Is it me or does Dick Cheney often seem like a cartoon villain?
Senate and House committees have been trying for months to get e-mail exchanges and other documents to determine the extent of political influence on government scientists, but have been rebuffed.
The letter by Burnett for the first time suggests that Cheney’s office was deeply involved in downplaying the impacts of climate change as related to public health and welfare, Senate investigators believe.
Cheney’s office also objected last January over congressional testimony by Administrator Johnson that “greenhouse gas emissions harm the environment.”
An official in Cheney’s office “called to tell me that his office wanted the language changed” with references to climate change harming the environment deleted, Burnett said. Nevertheless, the phrase was left in Johnson’s testimony.

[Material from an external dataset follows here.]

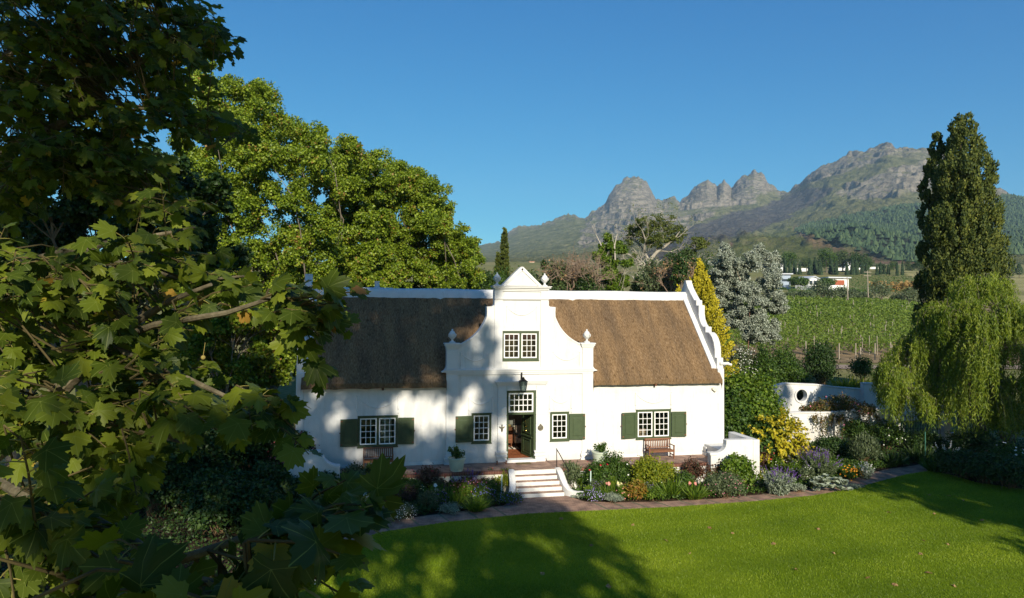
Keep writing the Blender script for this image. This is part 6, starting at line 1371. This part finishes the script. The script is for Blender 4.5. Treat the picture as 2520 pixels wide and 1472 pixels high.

Cheney’s office and the White House Council on Environmental Quality worried that if key health officials provided detailed testimony about global warming’s consequences on public health or the environment, it could make it more difficult to avoid regulating carbon dioxide and other greenhouse gases, Burnett believes.
Two angles to keep in mind here. First, the White House insisted Gerberding’s testimony was edited for accuracy. That was clearly false.
Second, some may occasionally wonder if Dick Cheney’s reputation for malevolence is exaggerated. It isn’t.